Three follow-up thoughts:

(1) a simple postcard might be developed and printed, maybe with a photo and slogan on one side, and website / contact information on the other. Something that many people could easily carry around and hand out. 
(2)  one of the challenges in working with the City on this is that we now have a whole generation of City staff who have no experience with the Shirek Building or the Veterans Building. If they think of them at all, it's probably in terms of extra workload they might bring about. We might want to talk about ways of outreach to City staff (including Council Aides) of the benefits of bringing these buildings back into full public use;
(3a) Berkeley has something like 40 commissions?...that's more than 350 local residents who are engaged enough to volunteer time for a monthly Commissioner role and interest in city activities and governance. It would be useful to divide up the Commissions--maybe 3-4 per person, if we can find ten willing people--who, over the next six months, would go to three or four Commissions apiece and speak during general public comment at the beginning about the Civic Center and what is needed, and deliver a simple handout.
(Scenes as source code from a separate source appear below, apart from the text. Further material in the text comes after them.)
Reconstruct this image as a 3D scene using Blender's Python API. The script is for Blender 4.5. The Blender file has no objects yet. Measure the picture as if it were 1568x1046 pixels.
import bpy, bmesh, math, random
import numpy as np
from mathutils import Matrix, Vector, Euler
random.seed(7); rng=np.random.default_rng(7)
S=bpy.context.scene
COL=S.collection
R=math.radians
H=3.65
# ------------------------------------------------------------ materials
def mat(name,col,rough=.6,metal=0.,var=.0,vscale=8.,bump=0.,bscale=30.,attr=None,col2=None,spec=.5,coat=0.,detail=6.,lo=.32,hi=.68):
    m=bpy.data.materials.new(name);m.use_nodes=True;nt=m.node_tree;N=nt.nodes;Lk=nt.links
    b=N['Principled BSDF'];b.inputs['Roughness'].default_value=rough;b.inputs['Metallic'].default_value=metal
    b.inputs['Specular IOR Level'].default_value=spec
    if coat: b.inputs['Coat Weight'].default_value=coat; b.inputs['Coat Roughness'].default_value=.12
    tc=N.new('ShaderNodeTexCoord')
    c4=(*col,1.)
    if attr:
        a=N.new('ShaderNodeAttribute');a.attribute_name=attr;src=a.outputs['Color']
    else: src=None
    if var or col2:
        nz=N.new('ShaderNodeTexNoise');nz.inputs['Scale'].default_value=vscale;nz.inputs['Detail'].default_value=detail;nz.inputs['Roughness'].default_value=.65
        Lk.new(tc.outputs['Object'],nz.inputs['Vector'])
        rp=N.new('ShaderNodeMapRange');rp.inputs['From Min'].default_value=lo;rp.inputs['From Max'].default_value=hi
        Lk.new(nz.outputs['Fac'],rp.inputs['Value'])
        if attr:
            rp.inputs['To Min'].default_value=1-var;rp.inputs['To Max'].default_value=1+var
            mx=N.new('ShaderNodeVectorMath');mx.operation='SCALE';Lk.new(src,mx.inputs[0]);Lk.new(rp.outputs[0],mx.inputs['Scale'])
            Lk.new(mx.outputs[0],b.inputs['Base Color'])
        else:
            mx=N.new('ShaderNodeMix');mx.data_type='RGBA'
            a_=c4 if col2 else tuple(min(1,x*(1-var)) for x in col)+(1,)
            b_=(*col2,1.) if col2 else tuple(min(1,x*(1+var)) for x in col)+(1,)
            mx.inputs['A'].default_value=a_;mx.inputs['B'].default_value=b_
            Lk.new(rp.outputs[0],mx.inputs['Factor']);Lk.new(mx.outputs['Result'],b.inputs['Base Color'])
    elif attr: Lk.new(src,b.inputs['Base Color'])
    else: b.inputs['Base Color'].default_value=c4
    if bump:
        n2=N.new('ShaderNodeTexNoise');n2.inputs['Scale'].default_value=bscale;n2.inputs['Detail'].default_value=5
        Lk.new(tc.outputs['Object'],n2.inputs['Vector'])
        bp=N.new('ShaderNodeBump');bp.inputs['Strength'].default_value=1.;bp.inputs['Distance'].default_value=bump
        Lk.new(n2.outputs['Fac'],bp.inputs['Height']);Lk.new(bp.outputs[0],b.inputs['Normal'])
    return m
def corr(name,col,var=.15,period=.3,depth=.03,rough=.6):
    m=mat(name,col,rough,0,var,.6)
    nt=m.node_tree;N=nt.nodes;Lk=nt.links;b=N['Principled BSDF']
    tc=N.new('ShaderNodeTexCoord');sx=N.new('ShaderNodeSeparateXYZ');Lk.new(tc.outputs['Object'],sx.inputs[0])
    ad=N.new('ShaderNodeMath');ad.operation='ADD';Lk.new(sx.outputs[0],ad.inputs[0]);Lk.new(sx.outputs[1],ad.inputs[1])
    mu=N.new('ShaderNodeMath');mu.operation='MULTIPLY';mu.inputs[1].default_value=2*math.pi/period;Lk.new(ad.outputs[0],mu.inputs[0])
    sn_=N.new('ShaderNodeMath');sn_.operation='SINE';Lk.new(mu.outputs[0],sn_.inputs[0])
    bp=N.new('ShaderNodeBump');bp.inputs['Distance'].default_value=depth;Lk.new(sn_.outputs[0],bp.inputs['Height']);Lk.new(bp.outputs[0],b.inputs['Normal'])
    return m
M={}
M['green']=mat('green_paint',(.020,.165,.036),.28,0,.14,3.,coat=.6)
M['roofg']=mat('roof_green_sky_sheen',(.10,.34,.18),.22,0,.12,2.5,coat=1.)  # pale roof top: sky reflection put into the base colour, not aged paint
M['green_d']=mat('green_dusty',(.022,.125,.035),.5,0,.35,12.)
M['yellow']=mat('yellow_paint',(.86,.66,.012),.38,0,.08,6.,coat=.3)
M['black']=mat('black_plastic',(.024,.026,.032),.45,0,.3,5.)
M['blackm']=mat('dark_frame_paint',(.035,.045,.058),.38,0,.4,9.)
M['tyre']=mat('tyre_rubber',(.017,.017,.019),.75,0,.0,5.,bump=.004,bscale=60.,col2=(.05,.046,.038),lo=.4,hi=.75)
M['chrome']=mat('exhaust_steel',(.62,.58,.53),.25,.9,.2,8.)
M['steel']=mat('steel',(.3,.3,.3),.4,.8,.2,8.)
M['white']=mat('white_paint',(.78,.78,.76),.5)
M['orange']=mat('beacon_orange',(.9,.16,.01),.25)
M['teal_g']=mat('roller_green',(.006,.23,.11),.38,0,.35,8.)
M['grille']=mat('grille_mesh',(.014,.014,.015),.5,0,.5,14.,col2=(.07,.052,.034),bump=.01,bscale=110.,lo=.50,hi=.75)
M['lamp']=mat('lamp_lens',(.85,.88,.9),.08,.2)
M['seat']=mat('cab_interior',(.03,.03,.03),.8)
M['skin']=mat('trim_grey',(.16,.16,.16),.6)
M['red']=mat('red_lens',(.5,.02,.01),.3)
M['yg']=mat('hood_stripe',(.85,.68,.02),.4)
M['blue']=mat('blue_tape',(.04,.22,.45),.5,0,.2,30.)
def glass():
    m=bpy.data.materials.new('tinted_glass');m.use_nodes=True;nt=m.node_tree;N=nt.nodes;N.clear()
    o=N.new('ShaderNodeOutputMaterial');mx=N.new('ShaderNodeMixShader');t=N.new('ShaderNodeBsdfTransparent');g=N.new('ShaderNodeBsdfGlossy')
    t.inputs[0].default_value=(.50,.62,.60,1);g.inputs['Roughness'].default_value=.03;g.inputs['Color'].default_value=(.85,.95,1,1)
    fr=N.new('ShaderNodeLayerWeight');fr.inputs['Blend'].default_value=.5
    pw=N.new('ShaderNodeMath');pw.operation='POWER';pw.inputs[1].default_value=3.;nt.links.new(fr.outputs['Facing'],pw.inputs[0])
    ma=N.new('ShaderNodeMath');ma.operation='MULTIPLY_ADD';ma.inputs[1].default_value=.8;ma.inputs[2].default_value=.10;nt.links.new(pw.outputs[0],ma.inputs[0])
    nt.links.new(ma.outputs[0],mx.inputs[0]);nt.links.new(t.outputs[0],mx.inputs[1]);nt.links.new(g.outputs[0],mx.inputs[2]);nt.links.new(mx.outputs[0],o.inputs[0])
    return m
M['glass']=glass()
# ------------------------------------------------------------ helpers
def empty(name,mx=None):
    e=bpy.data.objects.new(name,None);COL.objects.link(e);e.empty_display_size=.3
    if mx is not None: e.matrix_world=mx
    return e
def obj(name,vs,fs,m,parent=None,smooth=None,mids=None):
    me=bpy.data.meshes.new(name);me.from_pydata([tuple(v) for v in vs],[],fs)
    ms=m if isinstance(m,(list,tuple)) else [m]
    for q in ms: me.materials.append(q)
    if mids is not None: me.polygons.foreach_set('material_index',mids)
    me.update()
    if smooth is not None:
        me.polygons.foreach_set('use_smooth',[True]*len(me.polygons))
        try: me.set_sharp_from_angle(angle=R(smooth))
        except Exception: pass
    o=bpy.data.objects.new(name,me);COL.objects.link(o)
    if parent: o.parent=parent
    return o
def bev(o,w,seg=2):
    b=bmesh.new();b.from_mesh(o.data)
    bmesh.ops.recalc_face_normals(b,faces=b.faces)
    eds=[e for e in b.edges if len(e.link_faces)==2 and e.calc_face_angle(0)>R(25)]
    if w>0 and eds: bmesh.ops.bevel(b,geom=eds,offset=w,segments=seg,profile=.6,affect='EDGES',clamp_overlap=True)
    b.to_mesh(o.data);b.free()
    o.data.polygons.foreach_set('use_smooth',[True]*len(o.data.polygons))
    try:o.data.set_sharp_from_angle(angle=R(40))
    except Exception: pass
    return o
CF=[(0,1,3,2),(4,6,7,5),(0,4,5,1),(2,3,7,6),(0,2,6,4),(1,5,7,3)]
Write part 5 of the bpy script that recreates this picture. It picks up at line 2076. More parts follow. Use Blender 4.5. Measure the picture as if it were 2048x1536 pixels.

Repeated presentations like that make a difference. 

On the two Commissions I'm on, there are community members who have come several times to meetings and spoken politely and passionately about non-agendized topics...and the Commissions have actually listened, and are incorporating those issues into their thinking and consideration.  Same thing could work here, raising consciousness among Commission members (who have the ear of Councilmembers) and Commission Secretaries / Staff about Civic Center. 

(3b) Also..EVERY Commission has problems /complaints about its meeting facilities and lack of availability of space for community meetings. The presentations could emphasize that whatever your role in Berkeley civic life, there will be a place (formal meeting rooms, event spaces...) in the renovated Civic Center buildings that you can use.